Why make provision for the flesh? Why not pay your last respects
to the flesh? We are debtors, thank God, not to the flesh to live
after the flesh. You are His? Then be His. Be
what you are. Be out and out. Obey God. When God says,
"Pluck out," don't try to salve your conscience with prayer. When
God says, "Cut off," crying will not do.
We are largely creatures
of habit. By birth we are selfish, and by long practice we have lived
to please ourselves, We have long been debtors to certain fleshly tendencies.
We have settled down perchance (wicked notion) that it must be ever thus.
There are certain Canaanites that "would dwell in the land." They have
chariots of iron. Let us set out a few of the more common and subtle
forms of the flesh which are manifest "hangovers" in many Christians.
You may always have been
a murmuring, complaining Christian. You sulk and feel sorry for your
"sad, sweet self." But you need not do so. "If the Spirit of him
that raised up Jesus from the dead dwell in you," He will so quicken your
poor mortal, murmuring frame that you will experience the power of the
Cross to cancel the complaining. There is a point to be observed,
however; the victory will not be automatic. It will be only: "If
ye through the Spirit [note that you must co-operate] do mortify [make
to die] the deeds of the body" (Rom. 8:13).
You are sensitive, "thin-skinned"?
Why not call it sinful pride? The next time somebody reproves you,
just say, "You don't know half the truth. If you knew me you would
say much worse." This may help you into harmony with the Cross. It
will at least be the truth.
The flesh reasons that if
your circumstances were only different you could have victory. But
circumstances only reveal what is inside. Our insistence here is
this: that "the eternal substance of a thing never lies in the thing itself,
but in the quality of our reaction toward it. If in hard times we
are kept from resentment, held in silence and filled with inward sweetness,
that is what matters.

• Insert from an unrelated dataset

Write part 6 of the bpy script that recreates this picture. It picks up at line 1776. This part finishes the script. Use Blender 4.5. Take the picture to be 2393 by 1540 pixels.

The event that distressed us will pass from
memory as a wind that passes and is gone. But what we were while
the wind was blowing upon us has eternal consequences" (Amy Carmichael).
You may be a zealous Christian.
But have you gotten over a fleshly itch for a thrilling baptism of power?
Do you demand signs and wonders before you will believe? The flesh
seeks to glory in God's very presence. Those who make such imperious
demands upon God keep alive the very fleshly, selfish principle which must
go to the Cross. In Old Testament ceremony, the blood, representing
death, always preceded the anointing with oil, representing the Spirit.
Do we forget that the Spirit comes from the Crucified in Heaven?
Five bleeding wounds He bears. They still proclaim that the flesh
with its passions and lusts was crucified. Nadab and Abihu once offered
strange fire before God--and died.
Are you given to gossip?
The principle of curiosity is like the troubled sea that cannot rest.
Does your tongue cast up a world of mire and dirt? We know a true
minister who sought to control his tongue by taking a red hot poker and
searing it. But the trouble was deeper. It was a heart matter.